Reflecting Back on the Ottawa Women's March

Hundreds gathered at Parliament Hill on Saturday morning in to attend Ottawa’s Third-Annual Women’s March.

The march began with a rally on Parliament Hill and continued with a walk downtown to Lansdowne park.

Some women of colour said the movement is not as inclusive or intersectional as it needs to be.

“The Women’s March does not have the best image in [people of colour] circles, especially Black ones,” said Celestina Nicole.

Nicole helped in the logistics of the event and recruited performers, “My role in organizing the Women’s March was mostly recruitment, looking for [people of colour] who want to get involved [in the march]” Nicole said. “The Women’s March is seen as the white women’s march and I wanted to be a part of change.” 

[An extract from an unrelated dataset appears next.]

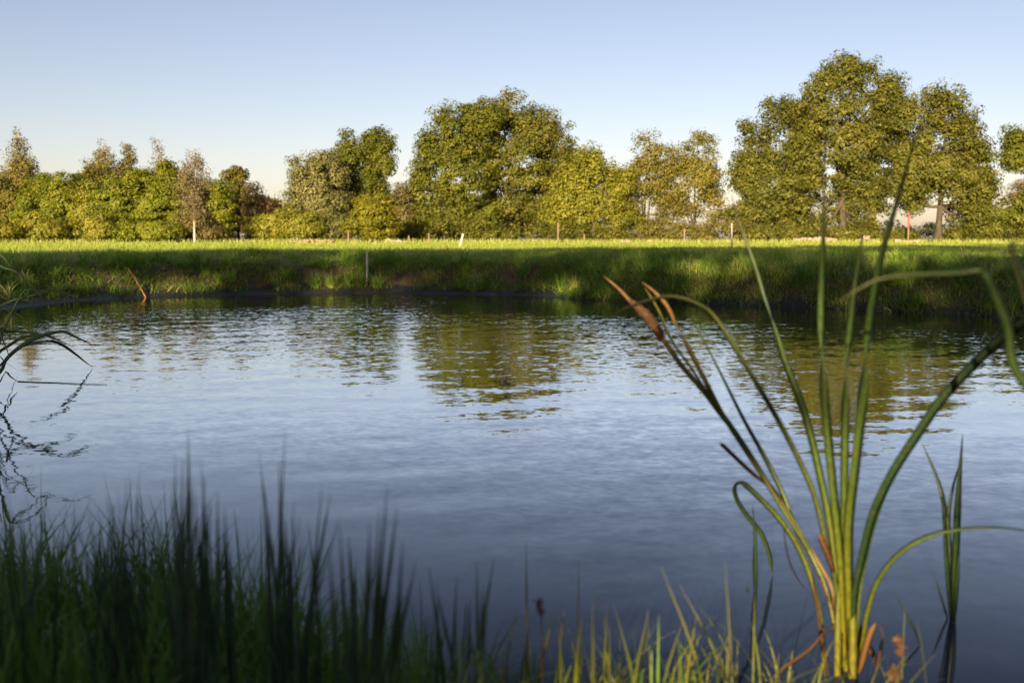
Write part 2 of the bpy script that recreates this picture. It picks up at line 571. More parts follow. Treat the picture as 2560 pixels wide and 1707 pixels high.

The Women’s March in Ottawa is often criticized for excluding marginalized groups and centering feminism on white cis-gender women.

“There is a lot of non-inclusive feminism that exists. Women’s March should not aim to please them,” Nicole said. “The Women’s March can be more inclusive by recruiting more diverse members from the community they serve. Once these members are recruited, they should be heard, and they should be treated as active members with lots to contribute."

Shaylin Allison, a second year Humanities student, said that she did not attend the Women’s March this year because she felt that her identity was excluded at the Women’s March in 2018.

Allison said that she identifies as an intersectional feminist.

She attended the march in Ottawa in 2018 and found that it was not as intersectional as she had hoped, “As an Indigenous queer person, I felt a little excluded or out of place,” she said.

“The event is important in a lot of ways, but we need to do better to be more inclusive of individuals of colour and out of the binary,” she said. “We need to acknowledge that we are marching on stolen land, no matter who we are we’re still occupying this unceded territory."

This year, the Women’s March Ottawa Chapter worked with the Native Women's Association of Canada to amplify the voices of Indigenous people.

“[This Women’s March] was an opportunity for us in Ottawa…to use our platform to remind Canadians that our Indigenous sisters experience violence at much higher rates than many other women,” said Catherine Butler, one of the organizers of the Women’s March Ottawa movement, and the Chair of the Board of Directors for Women’s March Canada. 

“This will be a movement for all women in this country, and until every single Canadian woman sees herself reflected in the work and accomplishments of the Women's March movement in every community, we will continue to strive to make it so,” Butler said.

She also said that this year was successful, and the Women’s March Canada will continue to make the event more inclusive and intersectional.